The VAT return effectively becomes a consolidated output of validated data streams, rather than a document built from scratch by the taxpayer.

For exports specifically:

  1. Goods are declared in iCMS
  2. Customs validates and issues export documentation
  3. The system transmits the verified value to iTax
  4. The VAT return is pre-filled accordingly

This removes interpretation and replaces it with system certainty.

Why This Matters: A Structural Shift, Not Just Automation

1. The “single source of truth” is now enforced

Export values in VAT returns must match customs data because they originate from it. This eliminates one of the most common sources of audit queries.

2. Refund integrity is strengthened

Exporters in refund positions will now be assessed against verified export transactions, not self-declared figures. Missing or delayed validations will directly impact refund claims.

3. Compliance risk has moved upstream

Errors are no longer “fixed” at VAT return stage. If the customs declaration is wrong, the VAT return will also be wrong. The correction process becomes more procedural and less flexible.

4. The VAT return is becoming a confirmation tool

The role of the taxpayer is shifting from preparing returns to reviewing and confirming system-generated data.

Practical Considerations for Businesses

This shift requires a change in operational mindset:

  • Customs accuracy is now tax-critical; Export declarations must be treated as VAT-relevant data points, not just logistics documentation.
  • Validation timing matters; Exports declared but not validated within the tax period will not appear in that month’s VAT return.
  • Reconciliations must move earlier in the process; Waiting until VAT filing stage is no longer sufficient.
  • Internal alignment is essential; Tax, finance, and customs teams must work from the same dataset and timelines.

Kenya in the Global Context

Kenya’s approach reflects a broader global trend often described as the “Death of the VAT Return” where traditional periodic reporting is gradually replaced by real-time or near real-time transaction reporting.

This model typically combines:

  • E-invoicing (TIMS/eTIMS)
  • Transaction-level reporting
  • System validations (customs, invoicing platforms)
  • Pre-completed VAT returns

In Africa, adoption is still uneven.
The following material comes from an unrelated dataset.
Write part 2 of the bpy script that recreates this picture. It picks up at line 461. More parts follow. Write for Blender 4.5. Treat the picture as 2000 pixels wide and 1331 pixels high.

Angola is one of the few jurisdictions that has also introduced pre-filled VAT returns at scale. Kenya’s multi-system integration linking invoicing, customs, and tax reporting places it among the more advanced implementations on the continent.

Key Risks and Transitional Issues

Despite the clear policy direction, exporters should expect some friction:

  • Timing mismatches between export declaration and customs validation
  • System dependencies, particularly where corrections are required
  • Initial reconciliation gaps during the transition phase

These are not design flaws they are typical of systems moving from manual to data-driven compliance models.

Conclusion

The integration of iCMS with iTax is  a critical milestone in Kenya’s VAT digitalisation journey. It does more than automate export reporting it fundamentally redefines it.

VAT returns are no longer imput manually, they are assembled by the system. The taxpayer’s role is increasingly to validate, reconcile and confirm.

When viewed alongside TIMS-driven pre-filled returns, this reform signals a clear end-state: a VAT environment where compliance is embedded in transaction systems, not reconstructed at filing stage. The takeaway is simple but consequential get the data right at source, because that is now what the VAT return reflects.